Directive:
Give every entry again, word for word and in full.

Records provided:
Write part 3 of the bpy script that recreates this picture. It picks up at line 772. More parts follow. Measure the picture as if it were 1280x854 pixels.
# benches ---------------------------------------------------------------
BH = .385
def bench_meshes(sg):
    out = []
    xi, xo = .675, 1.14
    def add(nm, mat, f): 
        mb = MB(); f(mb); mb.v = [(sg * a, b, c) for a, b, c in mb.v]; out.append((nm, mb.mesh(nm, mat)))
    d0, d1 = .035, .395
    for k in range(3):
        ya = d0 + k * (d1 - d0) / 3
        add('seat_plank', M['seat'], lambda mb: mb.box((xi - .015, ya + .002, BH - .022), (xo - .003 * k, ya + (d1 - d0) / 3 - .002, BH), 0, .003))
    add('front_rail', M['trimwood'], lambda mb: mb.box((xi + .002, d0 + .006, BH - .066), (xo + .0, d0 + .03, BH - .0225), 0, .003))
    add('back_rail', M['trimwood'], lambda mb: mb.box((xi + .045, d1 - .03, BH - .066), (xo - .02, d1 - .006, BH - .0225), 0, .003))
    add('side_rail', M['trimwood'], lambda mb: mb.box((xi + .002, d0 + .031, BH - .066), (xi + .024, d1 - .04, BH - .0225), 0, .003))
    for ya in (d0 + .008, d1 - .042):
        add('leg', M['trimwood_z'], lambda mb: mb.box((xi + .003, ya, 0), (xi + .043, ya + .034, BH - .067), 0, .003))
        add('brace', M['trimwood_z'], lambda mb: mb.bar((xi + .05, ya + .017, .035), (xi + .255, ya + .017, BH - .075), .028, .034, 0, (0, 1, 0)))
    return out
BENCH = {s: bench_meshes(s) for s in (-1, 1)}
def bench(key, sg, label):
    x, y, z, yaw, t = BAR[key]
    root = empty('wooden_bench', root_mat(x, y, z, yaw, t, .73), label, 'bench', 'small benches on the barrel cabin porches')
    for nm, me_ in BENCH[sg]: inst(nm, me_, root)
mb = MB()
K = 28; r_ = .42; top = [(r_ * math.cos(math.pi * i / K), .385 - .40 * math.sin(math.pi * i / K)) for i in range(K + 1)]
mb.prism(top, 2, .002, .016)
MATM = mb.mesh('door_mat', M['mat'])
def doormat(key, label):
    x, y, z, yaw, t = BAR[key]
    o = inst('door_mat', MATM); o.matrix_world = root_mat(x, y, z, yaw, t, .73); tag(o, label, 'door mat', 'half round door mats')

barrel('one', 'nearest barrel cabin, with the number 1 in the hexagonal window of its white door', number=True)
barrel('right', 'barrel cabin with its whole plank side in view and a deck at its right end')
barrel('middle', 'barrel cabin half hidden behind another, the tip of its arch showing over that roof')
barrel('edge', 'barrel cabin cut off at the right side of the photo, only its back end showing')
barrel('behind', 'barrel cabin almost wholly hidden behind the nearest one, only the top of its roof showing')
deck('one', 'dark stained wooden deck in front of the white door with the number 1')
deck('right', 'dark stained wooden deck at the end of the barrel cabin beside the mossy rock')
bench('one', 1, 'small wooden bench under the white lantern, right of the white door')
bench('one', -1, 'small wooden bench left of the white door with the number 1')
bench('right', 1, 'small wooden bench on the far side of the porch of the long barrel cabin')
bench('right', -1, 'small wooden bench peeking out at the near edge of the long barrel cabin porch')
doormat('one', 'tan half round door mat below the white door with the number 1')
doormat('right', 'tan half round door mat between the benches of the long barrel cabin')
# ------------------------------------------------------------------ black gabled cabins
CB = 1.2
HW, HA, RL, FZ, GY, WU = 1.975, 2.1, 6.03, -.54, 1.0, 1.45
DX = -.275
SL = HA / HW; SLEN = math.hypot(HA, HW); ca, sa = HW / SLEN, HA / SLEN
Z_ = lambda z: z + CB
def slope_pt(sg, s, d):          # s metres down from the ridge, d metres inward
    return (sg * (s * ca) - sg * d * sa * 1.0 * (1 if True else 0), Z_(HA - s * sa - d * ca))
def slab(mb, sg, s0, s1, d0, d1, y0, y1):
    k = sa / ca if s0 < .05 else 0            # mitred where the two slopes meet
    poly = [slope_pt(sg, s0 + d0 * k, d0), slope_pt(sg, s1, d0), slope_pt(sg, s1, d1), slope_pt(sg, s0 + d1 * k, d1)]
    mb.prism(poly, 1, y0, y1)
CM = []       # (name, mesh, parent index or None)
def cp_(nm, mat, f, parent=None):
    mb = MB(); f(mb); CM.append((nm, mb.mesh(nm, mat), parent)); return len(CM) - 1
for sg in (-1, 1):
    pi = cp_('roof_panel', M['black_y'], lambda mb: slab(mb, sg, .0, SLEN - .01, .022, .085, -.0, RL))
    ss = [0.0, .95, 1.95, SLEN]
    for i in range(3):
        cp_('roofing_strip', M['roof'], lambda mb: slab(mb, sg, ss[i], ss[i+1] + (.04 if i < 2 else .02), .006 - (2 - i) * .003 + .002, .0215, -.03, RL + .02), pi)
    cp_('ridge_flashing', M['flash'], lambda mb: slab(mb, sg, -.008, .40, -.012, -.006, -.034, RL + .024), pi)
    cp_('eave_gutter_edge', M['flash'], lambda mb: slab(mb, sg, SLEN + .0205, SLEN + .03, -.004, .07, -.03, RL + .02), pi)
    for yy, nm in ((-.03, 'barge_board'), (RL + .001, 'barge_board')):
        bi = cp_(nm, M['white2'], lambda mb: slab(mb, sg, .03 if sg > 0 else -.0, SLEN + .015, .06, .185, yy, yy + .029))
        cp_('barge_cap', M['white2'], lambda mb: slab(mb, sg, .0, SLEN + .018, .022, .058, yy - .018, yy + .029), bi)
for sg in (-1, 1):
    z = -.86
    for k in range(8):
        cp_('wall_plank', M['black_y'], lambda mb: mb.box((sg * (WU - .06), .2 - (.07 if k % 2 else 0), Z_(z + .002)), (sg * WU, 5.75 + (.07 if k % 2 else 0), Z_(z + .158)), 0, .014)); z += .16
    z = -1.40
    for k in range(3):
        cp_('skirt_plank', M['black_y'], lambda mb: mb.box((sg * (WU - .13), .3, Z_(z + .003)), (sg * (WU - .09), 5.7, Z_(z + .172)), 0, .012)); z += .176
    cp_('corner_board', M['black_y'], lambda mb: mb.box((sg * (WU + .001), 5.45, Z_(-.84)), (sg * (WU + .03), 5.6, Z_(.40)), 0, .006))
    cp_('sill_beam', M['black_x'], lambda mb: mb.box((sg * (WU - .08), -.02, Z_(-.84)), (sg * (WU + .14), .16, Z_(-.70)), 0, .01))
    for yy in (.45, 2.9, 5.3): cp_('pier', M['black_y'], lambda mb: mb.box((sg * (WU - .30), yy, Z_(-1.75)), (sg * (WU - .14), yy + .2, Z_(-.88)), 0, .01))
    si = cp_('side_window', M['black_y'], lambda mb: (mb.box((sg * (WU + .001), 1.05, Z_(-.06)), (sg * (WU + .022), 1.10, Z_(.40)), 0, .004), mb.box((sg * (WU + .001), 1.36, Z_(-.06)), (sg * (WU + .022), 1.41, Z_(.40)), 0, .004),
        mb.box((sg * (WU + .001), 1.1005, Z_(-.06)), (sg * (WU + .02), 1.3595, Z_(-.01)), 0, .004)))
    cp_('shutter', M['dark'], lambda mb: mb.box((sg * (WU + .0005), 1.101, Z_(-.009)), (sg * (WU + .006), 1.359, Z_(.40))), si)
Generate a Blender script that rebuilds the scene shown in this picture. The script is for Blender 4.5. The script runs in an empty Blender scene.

Output of the task:
Write part 3 of the bpy script that recreates this picture. It picks up at line 772. More parts follow. Measure the picture as if it were 1280x854 pixels.
# benches ---------------------------------------------------------------
BH = .385
def bench_meshes(sg):
    out = []
    xi, xo = .675, 1.14
    def add(nm, mat, f): 
        mb = MB(); f(mb); mb.v = [(sg * a, b, c) for a, b, c in mb.v]; out.append((nm, mb.mesh(nm, mat)))
    d0, d1 = .035, .395
    for k in range(3):
        ya = d0 + k * (d1 - d0) / 3
        add('seat_plank', M['seat'], lambda mb: mb.box((xi - .015, ya + .002, BH - .022), (xo - .003 * k, ya + (d1 - d0) / 3 - .002, BH), 0, .003))
    add('front_rail', M['trimwood'], lambda mb: mb.box((xi + .002, d0 + .006, BH - .066), (xo + .0, d0 + .03, BH - .0225), 0, .003))
    add('back_rail', M['trimwood'], lambda mb: mb.box((xi + .045, d1 - .03, BH - .066), (xo - .02, d1 - .006, BH - .0225), 0, .003))
    add('side_rail', M['trimwood'], lambda mb: mb.box((xi + .002, d0 + .031, BH - .066), (xi + .024, d1 - .04, BH - .0225), 0, .003))
    for ya in (d0 + .008, d1 - .042):
        add('leg', M['trimwood_z'], lambda mb: mb.box((xi + .003, ya, 0), (xi + .043, ya + .034, BH - .067), 0, .003))
        add('brace', M['trimwood_z'], lambda mb: mb.bar((xi + .05, ya + .017, .035), (xi + .255, ya + .017, BH - .075), .028, .034, 0, (0, 1, 0)))
    return out
BENCH = {s: bench_meshes(s) for s in (-1, 1)}
def bench(key, sg, label):
    x, y, z, yaw, t = BAR[key]
    root = empty('wooden_bench', root_mat(x, y, z, yaw, t, .73), label, 'bench', 'small benches on the barrel cabin porches')
    for nm, me_ in BENCH[sg]: inst(nm, me_, root)
mb = MB()
K = 28; r_ = .42; top = [(r_ * math.cos(math.pi * i / K), .385 - .40 * math.sin(math.pi * i / K)) for i in range(K + 1)]
mb.prism(top, 2, .002, .016)
MATM = mb.mesh('door_mat', M['mat'])
def doormat(key, label):
    x, y, z, yaw, t = BAR[key]
    o = inst('door_mat', MATM); o.matrix_world = root_mat(x, y, z, yaw, t, .73); tag(o, label, 'door mat', 'half round door mats')

barrel('one', 'nearest barrel cabin, with the number 1 in the hexagonal window of its white door', number=True)
barrel('right', 'barrel cabin with its whole plank side in view and a deck at its right end')
barrel('middle', 'barrel cabin half hidden behind another, the tip of its arch showing over that roof')
barrel('edge', 'barrel cabin cut off at the right side of the photo, only its back end showing')
barrel('behind', 'barrel cabin almost wholly hidden behind the nearest one, only the top of its roof showing')
deck('one', 'dark stained wooden deck in front of the white door with the number 1')
deck('right', 'dark stained wooden deck at the end of the barrel cabin beside the mossy rock')
bench('one', 1, 'small wooden bench under the white lantern, right of the white door')
bench('one', -1, 'small wooden bench left of the white door with the number 1')
bench('right', 1, 'small wooden bench on the far side of the porch of the long barrel cabin')
bench('right', -1, 'small wooden bench peeking out at the near edge of the long barrel cabin porch')
doormat('one', 'tan half round door mat below the white door with the number 1')
doormat('right', 'tan half round door mat between the benches of the long barrel cabin')
# ------------------------------------------------------------------ black gabled cabins
CB = 1.2
HW, HA, RL, FZ, GY, WU = 1.975, 2.1, 6.03, -.54, 1.0, 1.45
DX = -.275
SL = HA / HW; SLEN = math.hypot(HA, HW); ca, sa = HW / SLEN, HA / SLEN
Z_ = lambda z: z + CB
def slope_pt(sg, s, d):          # s metres down from the ridge, d metres inward
    return (sg * (s * ca) - sg * d * sa * 1.0 * (1 if True else 0), Z_(HA - s * sa - d * ca))
def slab(mb, sg, s0, s1, d0, d1, y0, y1):
    k = sa / ca if s0 < .05 else 0            # mitred where the two slopes meet
    poly = [slope_pt(sg, s0 + d0 * k, d0), slope_pt(sg, s1, d0), slope_pt(sg, s1, d1), slope_pt(sg, s0 + d1 * k, d1)]
    mb.prism(poly, 1, y0, y1)
CM = []       # (name, mesh, parent index or None)
def cp_(nm, mat, f, parent=None):
    mb = MB(); f(mb); CM.append((nm, mb.mesh(nm, mat), parent)); return len(CM) - 1
for sg in (-1, 1):
    pi = cp_('roof_panel', M['black_y'], lambda mb: slab(mb, sg, .0, SLEN - .01, .022, .085, -.0, RL))
    ss = [0.0, .95, 1.95, SLEN]
    for i in range(3):
        cp_('roofing_strip', M['roof'], lambda mb: slab(mb, sg, ss[i], ss[i+1] + (.04 if i < 2 else .02), .006 - (2 - i) * .003 + .002, .0215, -.03, RL + .02), pi)
    cp_('ridge_flashing', M['flash'], lambda mb: slab(mb, sg, -.008, .40, -.012, -.006, -.034, RL + .024), pi)
    cp_('eave_gutter_edge', M['flash'], lambda mb: slab(mb, sg, SLEN + .0205, SLEN + .03, -.004, .07, -.03, RL + .02), pi)
    for yy, nm in ((-.03, 'barge_board'), (RL + .001, 'barge_board')):
        bi = cp_(nm, M['white2'], lambda mb: slab(mb, sg, .03 if sg > 0 else -.0, SLEN + .015, .06, .185, yy, yy + .029))
        cp_('barge_cap', M['white2'], lambda mb: slab(mb, sg, .0, SLEN + .018, .022, .058, yy - .018, yy + .029), bi)
for sg in (-1, 1):
    z = -.86
    for k in range(8):
        cp_('wall_plank', M['black_y'], lambda mb: mb.box((sg * (WU - .06), .2 - (.07 if k % 2 else 0), Z_(z + .002)), (sg * WU, 5.75 + (.07 if k % 2 else 0), Z_(z + .158)), 0, .014)); z += .16
    z = -1.40
    for k in range(3):
        cp_('skirt_plank', M['black_y'], lambda mb: mb.box((sg * (WU - .13), .3, Z_(z + .003)), (sg * (WU - .09), 5.7, Z_(z + .172)), 0, .012)); z += .176
    cp_('corner_board', M['black_y'], lambda mb: mb.box((sg * (WU + .001), 5.45, Z_(-.84)), (sg * (WU + .03), 5.6, Z_(.40)), 0, .006))
    cp_('sill_beam', M['black_x'], lambda mb: mb.box((sg * (WU - .08), -.02, Z_(-.84)), (sg * (WU + .14), .16, Z_(-.70)), 0, .01))
    for yy in (.45, 2.9, 5.3): cp_('pier', M['black_y'], lambda mb: mb.box((sg * (WU - .30), yy, Z_(-1.75)), (sg * (WU - .14), yy + .2, Z_(-.88)), 0, .01))
    si = cp_('side_window', M['black_y'], lambda mb: (mb.box((sg * (WU + .001), 1.05, Z_(-.06)), (sg * (WU + .022), 1.10, Z_(.40)), 0, .004), mb.box((sg * (WU + .001), 1.36, Z_(-.06)), (sg * (WU + .022), 1.41, Z_(.40)), 0, .004),
        mb.box((sg * (WU + .001), 1.1005, Z_(-.06)), (sg * (WU + .02), 1.3595, Z_(-.01)), 0, .004)))
    cp_('shutter', M['dark'], lambda mb: mb.box((sg * (WU + .0005), 1.101, Z_(-.009)), (sg * (WU + .006), 1.359, Z_(.40))), si)
Generate a Blender script that rebuilds the scene shown in this picture. The script is for Blender 4.5. The script runs in an empty Blender scene.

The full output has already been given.